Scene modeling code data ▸
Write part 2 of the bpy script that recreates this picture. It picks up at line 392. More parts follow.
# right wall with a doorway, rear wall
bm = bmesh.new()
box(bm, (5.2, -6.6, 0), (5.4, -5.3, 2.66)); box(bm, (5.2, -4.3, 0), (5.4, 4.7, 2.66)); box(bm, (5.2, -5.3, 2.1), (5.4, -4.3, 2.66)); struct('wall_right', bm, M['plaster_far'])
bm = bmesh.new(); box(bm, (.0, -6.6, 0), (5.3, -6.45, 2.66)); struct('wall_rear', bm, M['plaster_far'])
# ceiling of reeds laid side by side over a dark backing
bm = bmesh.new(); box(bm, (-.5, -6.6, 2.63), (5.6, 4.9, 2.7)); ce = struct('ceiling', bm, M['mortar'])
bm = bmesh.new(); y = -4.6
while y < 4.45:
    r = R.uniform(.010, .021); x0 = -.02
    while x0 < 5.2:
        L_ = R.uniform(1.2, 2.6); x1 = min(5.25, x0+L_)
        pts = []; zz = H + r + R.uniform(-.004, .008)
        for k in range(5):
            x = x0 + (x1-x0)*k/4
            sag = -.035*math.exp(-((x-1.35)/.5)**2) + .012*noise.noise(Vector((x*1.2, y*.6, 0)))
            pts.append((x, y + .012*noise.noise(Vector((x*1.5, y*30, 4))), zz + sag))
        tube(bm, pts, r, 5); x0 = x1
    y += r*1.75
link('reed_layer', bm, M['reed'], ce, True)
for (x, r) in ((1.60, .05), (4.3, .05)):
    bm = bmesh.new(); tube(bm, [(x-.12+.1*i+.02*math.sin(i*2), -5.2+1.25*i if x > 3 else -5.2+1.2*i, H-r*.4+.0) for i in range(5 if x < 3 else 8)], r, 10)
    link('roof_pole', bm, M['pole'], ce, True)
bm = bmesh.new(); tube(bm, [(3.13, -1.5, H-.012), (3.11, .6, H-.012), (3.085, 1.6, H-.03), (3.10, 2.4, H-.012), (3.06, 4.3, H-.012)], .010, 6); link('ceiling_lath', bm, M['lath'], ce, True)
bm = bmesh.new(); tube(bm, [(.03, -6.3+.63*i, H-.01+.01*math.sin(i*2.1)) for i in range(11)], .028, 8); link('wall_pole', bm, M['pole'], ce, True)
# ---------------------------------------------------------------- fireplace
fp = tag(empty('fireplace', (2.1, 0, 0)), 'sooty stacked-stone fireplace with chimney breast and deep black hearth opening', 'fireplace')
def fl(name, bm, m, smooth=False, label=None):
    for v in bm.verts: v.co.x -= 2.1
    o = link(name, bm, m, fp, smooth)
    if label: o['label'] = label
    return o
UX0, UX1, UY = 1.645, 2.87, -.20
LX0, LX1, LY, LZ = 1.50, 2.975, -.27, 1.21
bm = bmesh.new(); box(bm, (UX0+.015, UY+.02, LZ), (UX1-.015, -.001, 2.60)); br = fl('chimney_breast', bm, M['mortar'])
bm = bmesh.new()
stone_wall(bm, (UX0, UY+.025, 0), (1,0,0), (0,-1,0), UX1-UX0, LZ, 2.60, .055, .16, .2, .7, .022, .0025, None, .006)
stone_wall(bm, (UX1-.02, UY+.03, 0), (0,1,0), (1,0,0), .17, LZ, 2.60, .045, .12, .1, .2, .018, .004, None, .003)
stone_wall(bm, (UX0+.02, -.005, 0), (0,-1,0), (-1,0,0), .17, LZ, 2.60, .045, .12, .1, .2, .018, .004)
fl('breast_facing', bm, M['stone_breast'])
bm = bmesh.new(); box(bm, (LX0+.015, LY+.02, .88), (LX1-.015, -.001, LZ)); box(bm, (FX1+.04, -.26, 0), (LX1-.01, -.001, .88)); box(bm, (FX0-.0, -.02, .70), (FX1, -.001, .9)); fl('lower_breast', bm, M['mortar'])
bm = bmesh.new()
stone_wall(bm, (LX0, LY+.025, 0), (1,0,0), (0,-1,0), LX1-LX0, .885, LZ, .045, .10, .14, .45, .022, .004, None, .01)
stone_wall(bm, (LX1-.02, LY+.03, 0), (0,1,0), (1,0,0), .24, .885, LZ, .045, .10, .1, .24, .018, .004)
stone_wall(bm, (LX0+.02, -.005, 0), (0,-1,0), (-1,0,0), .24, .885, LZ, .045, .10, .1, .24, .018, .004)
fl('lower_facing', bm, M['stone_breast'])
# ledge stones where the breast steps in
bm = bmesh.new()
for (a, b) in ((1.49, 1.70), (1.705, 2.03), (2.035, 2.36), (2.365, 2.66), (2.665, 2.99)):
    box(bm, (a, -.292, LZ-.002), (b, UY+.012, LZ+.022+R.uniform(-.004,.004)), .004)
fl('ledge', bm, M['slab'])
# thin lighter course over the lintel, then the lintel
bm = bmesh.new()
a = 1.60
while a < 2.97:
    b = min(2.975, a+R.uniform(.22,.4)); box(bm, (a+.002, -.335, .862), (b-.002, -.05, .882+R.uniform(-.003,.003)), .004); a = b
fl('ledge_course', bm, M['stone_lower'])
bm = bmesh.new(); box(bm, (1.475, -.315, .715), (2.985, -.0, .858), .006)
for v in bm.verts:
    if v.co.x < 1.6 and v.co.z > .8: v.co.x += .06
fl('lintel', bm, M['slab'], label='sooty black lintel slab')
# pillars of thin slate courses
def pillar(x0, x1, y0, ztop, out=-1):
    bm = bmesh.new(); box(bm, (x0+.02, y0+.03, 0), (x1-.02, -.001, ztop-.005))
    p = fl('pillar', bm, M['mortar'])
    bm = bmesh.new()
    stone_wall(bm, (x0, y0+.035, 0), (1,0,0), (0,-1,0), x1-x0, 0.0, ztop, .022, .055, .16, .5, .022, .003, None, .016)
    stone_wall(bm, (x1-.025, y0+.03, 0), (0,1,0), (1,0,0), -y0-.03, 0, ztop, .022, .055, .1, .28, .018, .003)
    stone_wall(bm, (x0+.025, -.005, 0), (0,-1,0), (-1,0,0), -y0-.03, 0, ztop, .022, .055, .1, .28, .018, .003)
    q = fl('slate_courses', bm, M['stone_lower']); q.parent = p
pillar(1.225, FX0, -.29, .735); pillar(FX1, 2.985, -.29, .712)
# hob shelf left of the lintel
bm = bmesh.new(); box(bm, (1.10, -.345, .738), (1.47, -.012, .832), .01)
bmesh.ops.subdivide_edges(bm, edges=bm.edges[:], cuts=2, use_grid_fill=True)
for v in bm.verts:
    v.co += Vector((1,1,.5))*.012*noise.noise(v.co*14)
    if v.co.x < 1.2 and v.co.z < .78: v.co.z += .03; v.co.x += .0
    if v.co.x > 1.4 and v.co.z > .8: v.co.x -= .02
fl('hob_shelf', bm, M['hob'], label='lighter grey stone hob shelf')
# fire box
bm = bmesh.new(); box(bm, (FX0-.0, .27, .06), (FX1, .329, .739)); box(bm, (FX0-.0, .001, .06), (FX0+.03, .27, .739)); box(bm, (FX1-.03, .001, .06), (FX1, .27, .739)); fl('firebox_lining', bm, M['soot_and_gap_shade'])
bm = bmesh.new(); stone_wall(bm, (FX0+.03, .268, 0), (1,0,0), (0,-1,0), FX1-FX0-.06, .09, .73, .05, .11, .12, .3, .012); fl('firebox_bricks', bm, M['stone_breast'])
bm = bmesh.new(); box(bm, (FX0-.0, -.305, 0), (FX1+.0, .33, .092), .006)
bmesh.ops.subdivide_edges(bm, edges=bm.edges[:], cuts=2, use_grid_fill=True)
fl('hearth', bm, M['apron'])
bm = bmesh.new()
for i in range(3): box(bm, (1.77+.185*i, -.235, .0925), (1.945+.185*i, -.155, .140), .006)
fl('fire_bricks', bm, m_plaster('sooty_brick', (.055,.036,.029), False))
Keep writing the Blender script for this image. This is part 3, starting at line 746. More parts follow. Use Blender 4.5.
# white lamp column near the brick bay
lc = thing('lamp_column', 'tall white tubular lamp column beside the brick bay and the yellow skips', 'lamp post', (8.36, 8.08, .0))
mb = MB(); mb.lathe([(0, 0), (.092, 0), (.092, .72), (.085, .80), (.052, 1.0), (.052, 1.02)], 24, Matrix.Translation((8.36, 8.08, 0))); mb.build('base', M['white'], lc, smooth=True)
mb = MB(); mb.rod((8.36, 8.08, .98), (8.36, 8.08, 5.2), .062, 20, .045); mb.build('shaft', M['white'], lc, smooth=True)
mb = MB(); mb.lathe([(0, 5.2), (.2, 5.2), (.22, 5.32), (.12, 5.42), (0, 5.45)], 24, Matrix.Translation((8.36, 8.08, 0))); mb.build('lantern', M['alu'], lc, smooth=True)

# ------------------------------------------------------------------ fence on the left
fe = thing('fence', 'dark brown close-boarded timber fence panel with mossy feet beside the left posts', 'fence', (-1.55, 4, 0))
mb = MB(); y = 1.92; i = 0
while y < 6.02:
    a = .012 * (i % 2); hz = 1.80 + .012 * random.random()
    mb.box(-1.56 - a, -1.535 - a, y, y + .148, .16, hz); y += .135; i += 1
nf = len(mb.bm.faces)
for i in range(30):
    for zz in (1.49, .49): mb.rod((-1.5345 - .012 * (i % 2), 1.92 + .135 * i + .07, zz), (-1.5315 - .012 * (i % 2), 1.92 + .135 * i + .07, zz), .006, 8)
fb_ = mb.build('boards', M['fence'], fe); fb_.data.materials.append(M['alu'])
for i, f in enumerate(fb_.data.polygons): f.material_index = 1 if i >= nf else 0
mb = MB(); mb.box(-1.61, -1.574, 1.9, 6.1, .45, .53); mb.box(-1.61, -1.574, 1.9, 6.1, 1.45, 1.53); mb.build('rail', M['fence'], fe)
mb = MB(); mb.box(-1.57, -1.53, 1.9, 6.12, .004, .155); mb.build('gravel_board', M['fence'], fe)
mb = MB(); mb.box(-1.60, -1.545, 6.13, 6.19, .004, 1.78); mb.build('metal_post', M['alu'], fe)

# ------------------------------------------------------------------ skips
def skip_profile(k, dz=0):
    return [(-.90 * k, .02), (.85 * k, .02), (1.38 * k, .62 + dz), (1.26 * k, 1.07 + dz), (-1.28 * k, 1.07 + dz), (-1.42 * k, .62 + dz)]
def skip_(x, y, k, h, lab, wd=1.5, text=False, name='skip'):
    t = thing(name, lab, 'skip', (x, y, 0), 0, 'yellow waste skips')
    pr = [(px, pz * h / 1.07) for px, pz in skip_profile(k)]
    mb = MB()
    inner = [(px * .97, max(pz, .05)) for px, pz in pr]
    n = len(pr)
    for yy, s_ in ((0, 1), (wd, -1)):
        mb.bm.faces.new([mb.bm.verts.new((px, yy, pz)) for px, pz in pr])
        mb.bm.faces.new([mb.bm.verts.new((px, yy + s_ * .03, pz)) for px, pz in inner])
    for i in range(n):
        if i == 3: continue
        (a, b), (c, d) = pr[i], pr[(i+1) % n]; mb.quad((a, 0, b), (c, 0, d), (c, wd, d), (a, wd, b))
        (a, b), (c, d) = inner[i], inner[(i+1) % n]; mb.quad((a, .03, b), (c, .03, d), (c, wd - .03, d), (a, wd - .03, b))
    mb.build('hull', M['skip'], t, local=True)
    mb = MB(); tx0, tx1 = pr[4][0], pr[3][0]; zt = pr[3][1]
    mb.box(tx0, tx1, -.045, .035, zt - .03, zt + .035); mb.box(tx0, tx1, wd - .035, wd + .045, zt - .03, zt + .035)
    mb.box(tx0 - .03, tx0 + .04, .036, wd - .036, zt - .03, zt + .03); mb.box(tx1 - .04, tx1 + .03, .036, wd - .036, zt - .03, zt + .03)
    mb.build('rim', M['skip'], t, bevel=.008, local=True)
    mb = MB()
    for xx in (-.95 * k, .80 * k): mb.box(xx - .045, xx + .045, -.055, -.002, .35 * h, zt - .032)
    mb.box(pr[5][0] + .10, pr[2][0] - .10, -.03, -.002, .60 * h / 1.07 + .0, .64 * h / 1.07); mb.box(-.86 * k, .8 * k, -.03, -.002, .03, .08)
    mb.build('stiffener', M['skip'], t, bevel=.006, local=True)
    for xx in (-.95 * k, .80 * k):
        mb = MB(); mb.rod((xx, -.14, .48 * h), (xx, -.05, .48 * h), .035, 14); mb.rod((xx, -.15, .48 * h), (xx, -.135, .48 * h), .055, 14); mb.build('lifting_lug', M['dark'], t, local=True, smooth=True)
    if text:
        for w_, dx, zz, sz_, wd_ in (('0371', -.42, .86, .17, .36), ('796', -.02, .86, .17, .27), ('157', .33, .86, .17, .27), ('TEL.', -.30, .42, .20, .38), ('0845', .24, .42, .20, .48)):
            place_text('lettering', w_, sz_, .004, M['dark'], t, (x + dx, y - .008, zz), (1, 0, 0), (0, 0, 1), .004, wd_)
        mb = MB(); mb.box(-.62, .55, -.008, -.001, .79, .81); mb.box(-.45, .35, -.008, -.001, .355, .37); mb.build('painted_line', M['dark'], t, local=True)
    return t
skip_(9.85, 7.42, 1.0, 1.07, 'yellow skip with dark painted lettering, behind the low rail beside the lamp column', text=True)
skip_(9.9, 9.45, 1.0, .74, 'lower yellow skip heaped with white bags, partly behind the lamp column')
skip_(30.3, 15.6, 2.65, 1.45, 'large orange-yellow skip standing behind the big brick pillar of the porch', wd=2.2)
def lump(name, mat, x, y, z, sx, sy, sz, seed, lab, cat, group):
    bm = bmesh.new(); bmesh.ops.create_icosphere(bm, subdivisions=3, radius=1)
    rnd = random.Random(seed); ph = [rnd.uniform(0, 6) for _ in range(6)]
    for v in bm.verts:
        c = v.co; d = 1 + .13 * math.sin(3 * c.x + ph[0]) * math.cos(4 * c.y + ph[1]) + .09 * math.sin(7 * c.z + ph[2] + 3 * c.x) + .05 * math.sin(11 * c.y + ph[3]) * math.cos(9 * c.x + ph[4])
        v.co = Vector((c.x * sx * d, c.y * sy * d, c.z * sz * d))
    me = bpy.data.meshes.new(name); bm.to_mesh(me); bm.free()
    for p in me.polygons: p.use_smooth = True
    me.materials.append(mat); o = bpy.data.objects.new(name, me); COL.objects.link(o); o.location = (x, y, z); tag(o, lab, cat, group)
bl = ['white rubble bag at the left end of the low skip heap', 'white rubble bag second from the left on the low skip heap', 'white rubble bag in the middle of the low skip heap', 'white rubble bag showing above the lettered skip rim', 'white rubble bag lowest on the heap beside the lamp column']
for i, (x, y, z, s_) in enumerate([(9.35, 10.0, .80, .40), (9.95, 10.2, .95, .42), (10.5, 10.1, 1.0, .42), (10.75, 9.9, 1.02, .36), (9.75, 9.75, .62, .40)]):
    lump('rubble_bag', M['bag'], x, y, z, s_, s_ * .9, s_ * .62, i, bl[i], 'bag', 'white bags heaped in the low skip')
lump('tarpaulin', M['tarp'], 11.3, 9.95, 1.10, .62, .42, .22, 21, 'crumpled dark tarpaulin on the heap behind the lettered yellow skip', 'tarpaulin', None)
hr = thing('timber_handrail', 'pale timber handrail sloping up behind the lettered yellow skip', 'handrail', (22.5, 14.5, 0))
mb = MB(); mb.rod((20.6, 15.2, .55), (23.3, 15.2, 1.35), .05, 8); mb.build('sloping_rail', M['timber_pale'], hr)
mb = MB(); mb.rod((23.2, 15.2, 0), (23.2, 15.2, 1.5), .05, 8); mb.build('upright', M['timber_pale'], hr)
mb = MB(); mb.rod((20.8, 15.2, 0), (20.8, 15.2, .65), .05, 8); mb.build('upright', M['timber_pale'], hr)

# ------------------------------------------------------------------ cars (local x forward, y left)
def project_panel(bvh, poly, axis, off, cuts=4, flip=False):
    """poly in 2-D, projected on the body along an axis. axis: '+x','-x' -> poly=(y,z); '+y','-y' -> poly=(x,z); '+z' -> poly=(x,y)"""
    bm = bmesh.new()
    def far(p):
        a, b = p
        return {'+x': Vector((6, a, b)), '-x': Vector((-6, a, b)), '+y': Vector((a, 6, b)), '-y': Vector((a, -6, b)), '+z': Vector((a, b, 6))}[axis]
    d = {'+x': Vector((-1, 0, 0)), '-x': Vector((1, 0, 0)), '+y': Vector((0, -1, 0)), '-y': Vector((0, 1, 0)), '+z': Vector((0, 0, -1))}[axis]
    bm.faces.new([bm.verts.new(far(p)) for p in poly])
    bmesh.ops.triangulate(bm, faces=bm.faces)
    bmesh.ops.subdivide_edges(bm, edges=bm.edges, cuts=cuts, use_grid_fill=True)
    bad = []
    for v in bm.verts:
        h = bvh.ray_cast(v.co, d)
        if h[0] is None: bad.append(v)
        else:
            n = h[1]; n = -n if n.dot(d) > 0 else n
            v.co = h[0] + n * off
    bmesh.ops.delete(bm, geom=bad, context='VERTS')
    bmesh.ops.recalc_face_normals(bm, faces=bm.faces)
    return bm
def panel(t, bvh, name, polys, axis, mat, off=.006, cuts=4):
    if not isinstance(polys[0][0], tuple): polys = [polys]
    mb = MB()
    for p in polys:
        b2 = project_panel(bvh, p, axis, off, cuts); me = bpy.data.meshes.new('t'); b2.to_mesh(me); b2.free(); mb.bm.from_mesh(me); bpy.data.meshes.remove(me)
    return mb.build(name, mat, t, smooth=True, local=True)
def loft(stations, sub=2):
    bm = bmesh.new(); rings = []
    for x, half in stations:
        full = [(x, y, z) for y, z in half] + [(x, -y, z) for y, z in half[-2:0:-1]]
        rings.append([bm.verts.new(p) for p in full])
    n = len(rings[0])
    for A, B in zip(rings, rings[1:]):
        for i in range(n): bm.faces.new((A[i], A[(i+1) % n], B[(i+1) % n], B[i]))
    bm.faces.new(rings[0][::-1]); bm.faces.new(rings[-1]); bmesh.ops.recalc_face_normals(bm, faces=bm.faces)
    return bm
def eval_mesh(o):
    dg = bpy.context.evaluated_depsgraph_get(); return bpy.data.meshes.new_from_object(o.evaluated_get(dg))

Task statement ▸
Please return every line from the first one in the records above down to the line containing "box(bm, (5.2, -6.6, 0), (5.4, -5.3, 2.66));", including both, exactly as written and nothing more.

Expected answer ▸
Write part 2 of the bpy script that recreates this picture. It picks up at line 392. More parts follow.
# right wall with a doorway, rear wall
bm = bmesh.new()
box(bm, (5.2, -6.6, 0), (5.4, -5.3, 2.66)); box(bm, (5.2, -4.3, 0), (5.4, 4.7, 2.66)); box(bm, (5.2, -5.3, 2.1), (5.4, -4.3, 2.66)); struct('wall_right', bm, M['plaster_far'])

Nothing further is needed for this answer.